1. Vorherige Anhörung im Kostenfestsetzungsverfahren
Das KG hat zunächst ausgeführt, es entspreche nicht dem rechtsstaatlichen Gebot der Gewährung rechtlichen Gehörs nach Art. 103 Abs. 1 GG, im Kostenfestsetzungsverfahren einen Kostenfestsetzungsbeschluss zu erlassen, ohne den Erstattungspflichtigen zuvor zu dem Kostenfestsetzungsantrag anzuhören. Diese in der Praxis weit verbreitete Übung sei nicht mit dem Gebot der Gewährung rechtlichen Gehörs zu vereinbaren. Art. 103 Abs. 1 GG gebe nämlich den Beteiligten ein Recht zur Äußerung über Tatsachen, Beweisergebnisse und die Rechtslage. Hierfür sei im Regelfall nur eine vorherige Anhörung sinnvoll. Eine Ausnahme gelte nur, wenn eine vorherige Anhörung den Zweck der Maßnahme vereitele oder wenn die Entscheidung nach vorheriger Anhörung zu spät käme (BVerfG NVwZ 2009, 580). Hier hat nach Auffassung des KG keiner dieser Ausnahmefälle vorgelegen, sodass die vorherige Anhörung des Klägers zwingend geboten sei (OLG Düsseldorf AGS 2012, 42; OLG Celle AGS 2008, 367 = RVGreport 2008, 398).

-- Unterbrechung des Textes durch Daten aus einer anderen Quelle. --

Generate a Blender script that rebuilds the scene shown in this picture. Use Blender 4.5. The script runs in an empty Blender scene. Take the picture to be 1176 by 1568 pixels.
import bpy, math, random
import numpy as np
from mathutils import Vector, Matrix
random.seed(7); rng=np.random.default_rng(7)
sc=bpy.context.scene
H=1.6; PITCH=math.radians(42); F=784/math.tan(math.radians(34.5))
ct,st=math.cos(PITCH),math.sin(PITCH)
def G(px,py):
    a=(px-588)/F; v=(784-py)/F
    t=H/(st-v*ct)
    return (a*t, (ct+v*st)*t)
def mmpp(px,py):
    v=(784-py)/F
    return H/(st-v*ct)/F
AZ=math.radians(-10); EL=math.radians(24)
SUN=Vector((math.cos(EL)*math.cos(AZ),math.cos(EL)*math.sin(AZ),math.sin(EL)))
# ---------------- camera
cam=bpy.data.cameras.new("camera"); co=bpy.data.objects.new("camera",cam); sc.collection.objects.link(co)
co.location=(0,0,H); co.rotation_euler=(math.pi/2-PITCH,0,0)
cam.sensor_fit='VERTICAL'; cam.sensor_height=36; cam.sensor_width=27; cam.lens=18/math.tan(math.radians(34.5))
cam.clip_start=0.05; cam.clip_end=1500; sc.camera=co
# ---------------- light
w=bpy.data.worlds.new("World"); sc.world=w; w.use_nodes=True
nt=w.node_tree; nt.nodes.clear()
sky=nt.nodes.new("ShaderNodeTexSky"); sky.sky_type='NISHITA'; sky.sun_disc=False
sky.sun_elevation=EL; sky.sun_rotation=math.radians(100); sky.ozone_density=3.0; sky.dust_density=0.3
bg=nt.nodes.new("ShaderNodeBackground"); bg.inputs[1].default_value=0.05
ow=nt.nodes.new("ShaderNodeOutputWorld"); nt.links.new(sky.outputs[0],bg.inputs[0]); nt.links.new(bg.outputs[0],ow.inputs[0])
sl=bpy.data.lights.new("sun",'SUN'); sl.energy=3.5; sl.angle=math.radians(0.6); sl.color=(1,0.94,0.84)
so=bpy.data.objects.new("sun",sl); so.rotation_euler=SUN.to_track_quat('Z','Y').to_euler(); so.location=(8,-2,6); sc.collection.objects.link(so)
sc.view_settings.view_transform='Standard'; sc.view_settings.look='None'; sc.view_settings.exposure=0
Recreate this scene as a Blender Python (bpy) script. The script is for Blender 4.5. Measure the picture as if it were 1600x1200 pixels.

2. Anhörung auch in einfachen Fällen
Nach den weiteren Ausführungen des KG darf vor Erlass eines Kostenfestsetzungsbeschlusses die gebotene Anhörung des Erstattungspflichtigen auch in sog. einfachen Fällen nicht unterbleiben. Der rechtliche Grundsatz der Gewährung rechtlichen Gehörs erfahre insoweit keine Einschränkung. Auch bei einer vermeintlich eindeutigen Rechtslage müsse der Erstattungspflichtige folglich Gelegenheit erhalten, seine Rechtsposition darzustellen. Er dürfe nicht mit der Entscheidung über einen Antrag des Gegners überrascht werden, den er nicht kenne. Außerdem lässt sich nach den weiteren Ausführungen des KG regelmäßig erst nach Anhörung des Erstattungspflichtigen sicher feststellen, ob tatsächlich ein einfacher und zweifelsfreier Sachverhalt vorliege (OLG Düsseldorf, a.a.O.; OLG Celle, a.a.O.).
3. Spätere Heilung des Verfahrensmangels
Nach Auffassung des KG ist hier der Mangel des rechtlichen Gehörs im Abhilfe- und Beschwerdeverfahren geheilt worden. Liege ein Verstoß gegen das rechtliche Gehör vor, komme es regelmäßig darauf an, ob sich dieser ausgewirkt habe. Ein derartiger Verfahrensfehler, der keine Auswirkungen auf die Sachentscheidung habe, zwinge dann nicht zu deren Änderung oder gar Aufhebung. Folglich beruhe nach Art. 103 Abs. 1 GG eine Entscheidung nur dann auf einem Gehörsverstoß, wenn nicht ausgeschlossen werden könne, dass die Anhörung zu einem für den Betroffenen günstigeren Ergebnis geführt hätte.
Ist eine Heilung des Verfahrensmangels – so fährt das KG fort – im Rechtsmittelzug eingetreten, beruhe die Entscheidung, die unter Verstoß gegen das Gebot des rechtlichen Gehörs zustande gekommen ist (hier der Kostenfestsetzungsbeschl. des Rechtspflegers v. 20.11.2023) und dann aufrecht erhalten werde, und damit auch der Bestand der Ausgangsentscheidung regelmäßig nicht mehr auf dem Verstoß. Somit könne eine Heilung des Verstoßes gegen Art. 103 Abs. 1 GG eintreten, wenn das rechtliche Gehör im Rechtsmittelzug gewährt werde und das Rechtsmittelgericht in der Lage sei, das Vorbringen zu berücksichtigen.
Diese Voraussetzungen haben hier nach Auffassung des KG vorgelegen. Das KG hat ausgeschlossen, dass der Rechtspfleger des LG über den Beginn der Verzinsung des festgesetzten Erstattungsbetrages, den der Kläger hier allein gerügt hatte, anders entschieden hätte, wenn er dem Kläger vor Erlass des Kostenfestsetzungsbeschlusses das rechtliche Gehör gewährt hätte.